4 Comprendre la poussée de l’extrême droite plutôt que de sermonner
L’indignation des libéraux de gauche est grande après les récentes élections. « Comme peut-on encore voter pour le FPÖ après les scandales Grasser(11), Ibiza et compagnie ? Pourquoi les gens sont-ils de plus en plus bêtes ? »
Au cours des dernières années, il est presque devenu indécent de vouloir comprendre les évolutions et les acteurs sociaux. Plutôt que d’analyser, on traite la question d’un point de vue moralisateur. Cela vaut pour différents thèmes, comme « Poutine », le « conflit au Proche-Orient », mais aussi pour « la poussée politique et sociale de l’extrême droite ». Qui essaye de saisir pourquoi l’extrême droite devient de plus en plus forte se voit souvent suspecté d’excuser celles et ceux qui votent ou soutiennent l’extrême droite. Cela conduit nécessairement le camp libéral à des formes politiques toujours plus autoritaires. Qui ne veut plus comprendre les évolutions de la société ne peut y répondre que par la répression, le dénigrement et l’exclusion « des autres ». Agir politiquement implique au contraire d’être prêt à analyser les évolutions sociales pour pouvoir les transformer.

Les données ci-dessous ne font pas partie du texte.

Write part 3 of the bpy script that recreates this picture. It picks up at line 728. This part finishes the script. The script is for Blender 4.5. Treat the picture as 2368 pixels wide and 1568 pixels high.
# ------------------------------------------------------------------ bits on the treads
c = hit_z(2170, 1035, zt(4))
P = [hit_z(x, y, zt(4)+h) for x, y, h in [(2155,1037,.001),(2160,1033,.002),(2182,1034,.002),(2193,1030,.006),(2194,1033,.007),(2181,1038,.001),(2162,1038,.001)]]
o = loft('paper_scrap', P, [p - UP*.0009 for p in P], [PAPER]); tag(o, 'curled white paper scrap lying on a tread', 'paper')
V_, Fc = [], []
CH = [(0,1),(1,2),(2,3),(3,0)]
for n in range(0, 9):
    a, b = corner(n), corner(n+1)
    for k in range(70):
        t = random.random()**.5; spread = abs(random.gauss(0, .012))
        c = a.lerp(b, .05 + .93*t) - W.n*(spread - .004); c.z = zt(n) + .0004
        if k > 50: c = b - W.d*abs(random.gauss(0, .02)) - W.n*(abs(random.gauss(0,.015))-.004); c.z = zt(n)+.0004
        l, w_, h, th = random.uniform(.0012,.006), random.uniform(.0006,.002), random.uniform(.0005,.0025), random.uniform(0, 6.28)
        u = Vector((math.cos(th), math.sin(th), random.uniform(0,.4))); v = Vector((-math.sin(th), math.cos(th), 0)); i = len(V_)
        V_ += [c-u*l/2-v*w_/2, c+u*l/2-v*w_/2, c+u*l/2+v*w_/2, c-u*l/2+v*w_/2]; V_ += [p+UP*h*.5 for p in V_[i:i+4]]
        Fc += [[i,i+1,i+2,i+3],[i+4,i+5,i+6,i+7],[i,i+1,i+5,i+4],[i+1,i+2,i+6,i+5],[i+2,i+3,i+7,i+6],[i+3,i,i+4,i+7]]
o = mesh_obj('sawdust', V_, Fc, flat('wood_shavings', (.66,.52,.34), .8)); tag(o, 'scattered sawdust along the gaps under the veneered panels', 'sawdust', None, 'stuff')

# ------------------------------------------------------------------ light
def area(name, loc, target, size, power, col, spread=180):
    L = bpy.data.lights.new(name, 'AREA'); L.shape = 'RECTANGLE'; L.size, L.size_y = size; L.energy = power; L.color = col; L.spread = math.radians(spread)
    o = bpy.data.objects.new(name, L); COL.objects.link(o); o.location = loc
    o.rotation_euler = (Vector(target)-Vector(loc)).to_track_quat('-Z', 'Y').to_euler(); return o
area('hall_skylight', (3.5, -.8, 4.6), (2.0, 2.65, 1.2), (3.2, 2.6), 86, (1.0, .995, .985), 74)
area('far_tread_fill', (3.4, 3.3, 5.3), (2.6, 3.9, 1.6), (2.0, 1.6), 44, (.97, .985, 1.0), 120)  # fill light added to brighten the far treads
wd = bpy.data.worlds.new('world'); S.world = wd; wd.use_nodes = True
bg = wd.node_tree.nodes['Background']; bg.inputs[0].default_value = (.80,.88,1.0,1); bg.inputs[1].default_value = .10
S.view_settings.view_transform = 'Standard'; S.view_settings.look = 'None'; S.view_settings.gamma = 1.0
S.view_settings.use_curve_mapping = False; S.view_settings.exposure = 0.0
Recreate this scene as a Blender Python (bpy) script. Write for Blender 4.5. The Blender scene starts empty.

Fondamentalement, la poussée de l’extrême droite dans les urnes n’est ni un problème de formation, ni que les gens sont « bêtes » ou d’extrême droite en raison de leur origine sociale. Qui pense ainsi renonce à l’action politique. En conséquence, une telle politique de marginalisation du FPÖ sur des bases presque exclusivement moralisatrices n’a pas été efficace, mais a au contraire joué en sa faveur en renforçant son récit anti-establishment.
5 Les bases matérielles de la poussée de l’extrême droite
La poussée de l’extrême droite, qui, en tant que dimension du tournant autoritaire, n’est pas un phénomène spécifiquement autrichien, est le résultat de diverses évolutions sociales. Depuis près de 40 ans, les gens vivent les réformes comme une menace. Jusque dans les années 1990, conservateurs et sociaux-démocrates jouissaient encore d’une majorité stable représentant les deux tiers de la population : ce prétendu « centre politique » ne pouvait cependant plus rien proposer aux gens qu’une gestion autoritaire du déclin matériel de larges couches sociales. L’ÖVP s’est entièrement consacrée aux intérêts de l’Industriellenvereiningung [l’association du grand patronat industriel, l’équivalent du Medef], la social-démocratie promet que cette évolution sera moins brutale avec elle et invoque un passé fordiste qui n’a plus de base matérielle dans le capitalisme actuel. Même les Verts, jadis apparus comme une alternative sociale radicale, promettent désormais de combattre la crise climatique au moyen du marché, alors qu’il est clair pour chacun que cela sera à la fois injuste socialement et insuffisant face à la crise climatique.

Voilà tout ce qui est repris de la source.